I come from a very patriarchal culture, arguably not truly feminist (though it's made its impact on the educated). No one would put their 12 year old daughter on a bus alone to go find work.

No one would put their 12 year old daughter on a bus alone

Yeah, in some areas of the world even more divorced from reality this can trigger a child endangerment investigation. Gotta be supervised at all times, ideally with a face covering.

Again, you had "left to join the circus" only 4-5 generations ago (for example, the youngest worker on the Hindenburg when it went down was 14- not an unusual thing, and then you look at the workplace photos and see more people even younger than that).

They are capable, we just pretend they aren't because... reasons.

Capable of running away, or capable of getting better outcomes than if they'd followed the guidance of their parents? I'm aware that children were a lot more free-range before, but that did come with expectations that they'd act as they were taught and heeded their elders.
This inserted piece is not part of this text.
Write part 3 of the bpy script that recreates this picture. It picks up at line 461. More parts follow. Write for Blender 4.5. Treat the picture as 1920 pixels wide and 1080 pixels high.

In fact, there was far more emphasis on heeding one's elders than there is now, even though, as you note, not all adults are smarter than all teenagers.

capable of getting better outcomes than if they'd followed the guidance of their parents?

You seem to be missing that "if you stay on the farm you'll be poor forever, and you're still not inheriting shit because you weren't born first, so it's time to leave and earn some money to support yourself" was a calculus young men and women commonly had to make even into the middle of the 20th century (in more rural areas).

Modern overextended "adolescence" is a [late-mid]-20th century invention.

Wasn't anything to inherit in most cases. Outside of the US most were tenant farmers: all my distant ancestors certainly were.
My grandfather and his father on the male side were both apprenticed at 12 and moved into their masters' shops. On my mother's side her father started working in the mines around the same age, which was much later than her grandfather had started work (around 9ish)

My dad got to go to trade school until 15, and didn't start a real industrial job (bit grinding) until then.